Posts Tagged ‘cooking’

Chicken in a dumpster

I found a chicken in a dumpster a few days ago.  It was dead, beheaded, plucked, gutted, wrapped in plastic.  And thrown in a bin.  What a way to go.

I took pity on it, and took it home.  It made me sad to see a life wasted like that.

I tried to imagine what it would be like, to live and die like this chicken.  To spend my whole life in a shed, then killed to spend a few days on a refrigerated shelf in a brightly-lit supermarket.  What would I look like, if it was me in that position?  I picture myself beheaded, gutted, squeezed into shrink-wrap plastic, on a supermarket shelf waiting for someone to buy me, and then thrown in a dumpster when no-one does.

I chose to cook and eat it to do something to honour its life, but this doesn’t feel like enough.  A life needs to be worth more than that.

I haven’t cooked meat for many years, and rarely eat it.  I want to start eating more animal fat, bone broth and stock.  It makes sense to me to cook with animal fat rather than vegetable oil, as it is readily available and often thrown out, whereas vegetable oil takes a lot of land, work, machinery and processing to be useable.  Animal fats also have health benefits over vegetable oil – they are necessary to absorb fat-soluble vitamins and minerals, contain essential omega 3, and don’t degrade with cooking.

Roasting this chicken made me feel feral, like a savage, a hunter, almost cannibalistic.  Seeing this animal being cooked, and then putting my fingers into its body, separating the meat from the bone, felt like something that a civilized human would never need or want to do.  I find it hard to comprehend that many people do this regularly, without ever having thoughts of the life they are taking, or the feelings of savagery that I am having now.

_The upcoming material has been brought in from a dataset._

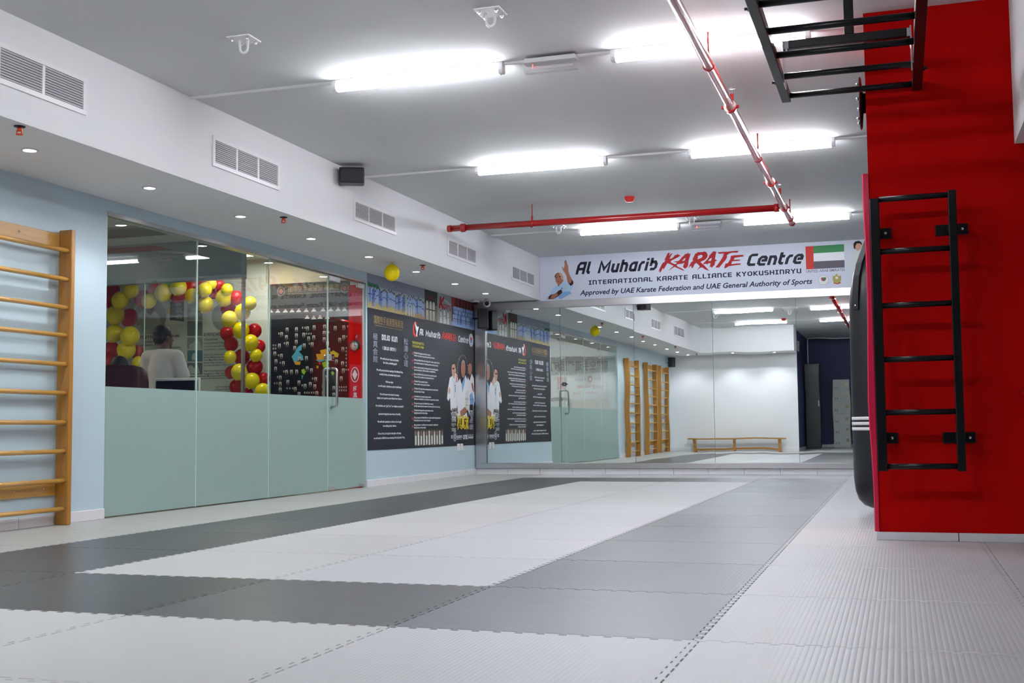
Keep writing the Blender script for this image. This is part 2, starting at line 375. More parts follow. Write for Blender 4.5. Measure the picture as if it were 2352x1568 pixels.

After separating the meat, I put the bones, fat and gristle into a pot of water and simmered it for a couple hours, to make stock.  I strained out the solids, and the water cooled into a thick jelly, not what I was expecting at all.  The stock of one chicken gave me several dinners of chicken soup.

I feel like I should bring all this together somehow, make some conclusion, but I don’t have any conclusions to make.